PROVIDED MATERIAL:
========================================================================

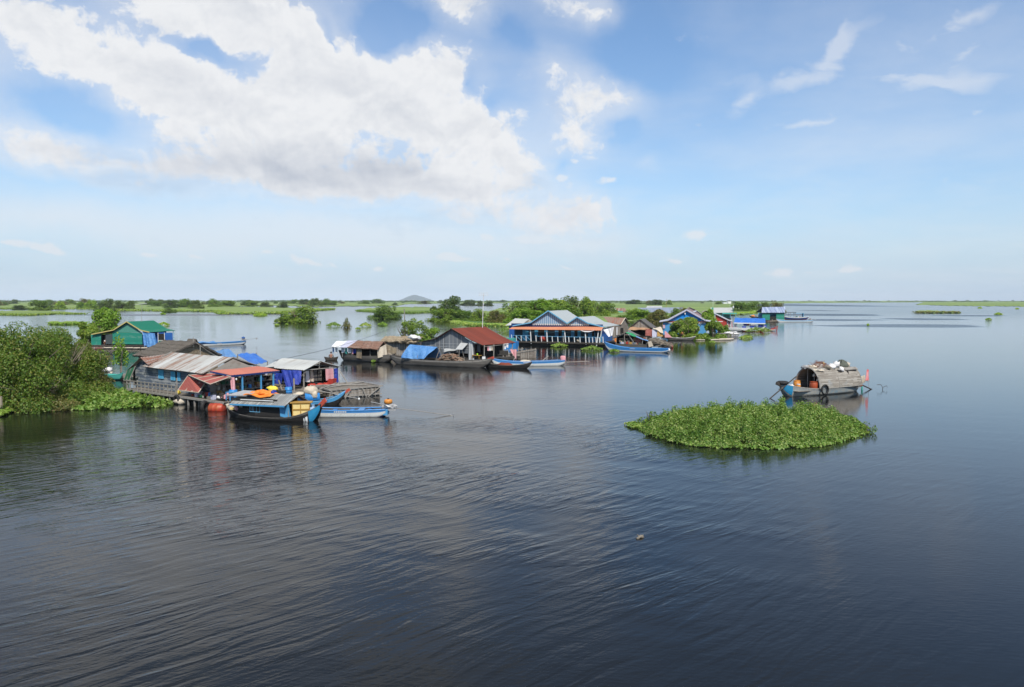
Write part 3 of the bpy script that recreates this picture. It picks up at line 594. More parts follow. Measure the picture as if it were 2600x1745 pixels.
def hyac(name,label,pts,n,size,hz=.45,lf='h',seed=1,hump=0.0,asp=.75,flower=False,cat='water plants',clump=0,cr_=.26):
    """water hyacinth: floating rosettes of upright rounded leaves inside a picture outline"""
    g=np.random.default_rng(seed); o=[Wp(*q) for q in pts]; xs=[p.x for p in o]; ys=[p.y for p in o]
    c=Vector((sum(xs)/len(xs),sum(ys)/len(ys),0)); P=g.uniform((min(xs),min(ys)),(max(xs),max(ys)),(n*3,2)); ins=np.zeros(len(P),bool); k=len(o); dist=np.full(len(P),1e9)
    for i in range(k):
        a=o[i];b=o[(i+1)%k]; cr=((a.y>P[:,1])!=(b.y>P[:,1]))&(P[:,0]<(b.x-a.x)*(P[:,1]-a.y)/((b.y-a.y) or 1e-9)+a.x); ins^=cr
        ab=np.array([b.x-a.x,b.y-a.y]); t=np.clip(((P-[a.x,a.y])@ab)/(ab@ab+1e-9),0,1); dist=np.minimum(dist,np.linalg.norm(P-[a.x,a.y]-t[:,None]*ab,axis=1))
    rg=.30*(np.sin(P[:,0]*3.1+seed)+np.sin(P[:,0]*7.3+P[:,1]*4.1)*.7+np.sin(P[:,1]*5.7-P[:,0]*2.1)*.6)*(1.0 if hump else .6)
    ins&=(dist>rg*min(1.0,max(xs)-min(xs)-1)*.6) if max(xs)-min(xs)>4 else True
    P=P[ins];dist=dist[ins]; P=P[:n];dist=dist[:n]; n=len(P)
    w_=(np.sin(P[:,0]*2.3+seed)*np.sin(P[:,1]*1.9+seed*2)+np.sin(P[:,0]*5.1+P[:,1]*2.2)*np.sin(P[:,1]*4.3-P[:,0]*1.3+seed))*.4+.5
    e=np.clip(dist/1.2,0,1); top=hz*(.35+.45*e+.35*w_*e)+hump*np.clip(dist/2.0,0,1)**.8*(.62+.75*w_)
    z=top*g.uniform(.45,1.0,n)**.8
    if clump:       # tufts: leaves crowd round many stems of different height
        ci=g.integers(0,n,n//clump); cc=P[ci]; ct=top[ci]*g.uniform(.62,1.22,len(ci)); k=g.integers(0,len(ci),n); rr=cr_*g.uniform(.7,1.3,len(ci))[k]
        ph=g.uniform(0,2*pi,n); rad_=np.sqrt(g.random(n)); P=cc[k]+np.column_stack([np.cos(ph),np.sin(ph)])*(rad_*rr)[:,None]; z=ct[k]*(1-.62*rad_**2)*g.uniform(.72,1.0,n)
        N=np.column_stack([np.cos(ph)*rad_*.9,np.sin(ph)*rad_*.9,np.full(n,.75)])+g.normal(size=(n,3))*.38
    Q=np.column_stack([P,z]); N=N if clump else g.normal(size=(n,3))*.5+np.array([0,-.1,.75])
    V=leaf_faces(Q,N,size,asp,g)
    V=V.reshape(-1,4,3); V=V-np.array([c.x,c.y,0]); ob=np_mesh(name,V.reshape(-1,3),LEAF[lf],None,(c.x,c.y,0)); return tag(ob,label,cat,kind='stuff')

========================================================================

PROBLEM TO SOLVE: Exclude the images, then output the data above word for word.

EXERCISE ANSWER:
Write part 3 of the bpy script that recreates this picture. It picks up at line 594. More parts follow. Measure the picture as if it were 2600x1745 pixels.
def hyac(name,label,pts,n,size,hz=.45,lf='h',seed=1,hump=0.0,asp=.75,flower=False,cat='water plants',clump=0,cr_=.26):
    """water hyacinth: floating rosettes of upright rounded leaves inside a picture outline"""
    g=np.random.default_rng(seed); o=[Wp(*q) for q in pts]; xs=[p.x for p in o]; ys=[p.y for p in o]
    c=Vector((sum(xs)/len(xs),sum(ys)/len(ys),0)); P=g.uniform((min(xs),min(ys)),(max(xs),max(ys)),(n*3,2)); ins=np.zeros(len(P),bool); k=len(o); dist=np.full(len(P),1e9)
    for i in range(k):
        a=o[i];b=o[(i+1)%k]; cr=((a.y>P[:,1])!=(b.y>P[:,1]))&(P[:,0]<(b.x-a.x)*(P[:,1]-a.y)/((b.y-a.y) or 1e-9)+a.x); ins^=cr
        ab=np.array([b.x-a.x,b.y-a.y]); t=np.clip(((P-[a.x,a.y])@ab)/(ab@ab+1e-9),0,1); dist=np.minimum(dist,np.linalg.norm(P-[a.x,a.y]-t[:,None]*ab,axis=1))
    rg=.30*(np.sin(P[:,0]*3.1+seed)+np.sin(P[:,0]*7.3+P[:,1]*4.1)*.7+np.sin(P[:,1]*5.7-P[:,0]*2.1)*.6)*(1.0 if hump else .6)
    ins&=(dist>rg*min(1.0,max(xs)-min(xs)-1)*.6) if max(xs)-min(xs)>4 else True
    P=P[ins];dist=dist[ins]; P=P[:n];dist=dist[:n]; n=len(P)
    w_=(np.sin(P[:,0]*2.3+seed)*np.sin(P[:,1]*1.9+seed*2)+np.sin(P[:,0]*5.1+P[:,1]*2.2)*np.sin(P[:,1]*4.3-P[:,0]*1.3+seed))*.4+.5
    e=np.clip(dist/1.2,0,1); top=hz*(.35+.45*e+.35*w_*e)+hump*np.clip(dist/2.0,0,1)**.8*(.62+.75*w_)
    z=top*g.uniform(.45,1.0,n)**.8
    if clump:       # tufts: leaves crowd round many stems of different height
        ci=g.integers(0,n,n//clump); cc=P[ci]; ct=top[ci]*g.uniform(.62,1.22,len(ci)); k=g.integers(0,len(ci),n); rr=cr_*g.uniform(.7,1.3,len(ci))[k]
        ph=g.uniform(0,2*pi,n); rad_=np.sqrt(g.random(n)); P=cc[k]+np.column_stack([np.cos(ph),np.sin(ph)])*(rad_*rr)[:,None]; z=ct[k]*(1-.62*rad_**2)*g.uniform(.72,1.0,n)
        N=np.column_stack([np.cos(ph)*rad_*.9,np.sin(ph)*rad_*.9,np.full(n,.75)])+g.normal(size=(n,3))*.38
    Q=np.column_stack([P,z]); N=N if clump else g.normal(size=(n,3))*.5+np.array([0,-.1,.75])
    V=leaf_faces(Q,N,size,asp,g)
    V=V.reshape(-1,4,3); V=V-np.array([c.x,c.y,0]); ob=np_mesh(name,V.reshape(-1,3),LEAF[lf],None,(c.x,c.y,0)); return tag(ob,label,cat,kind='stuff')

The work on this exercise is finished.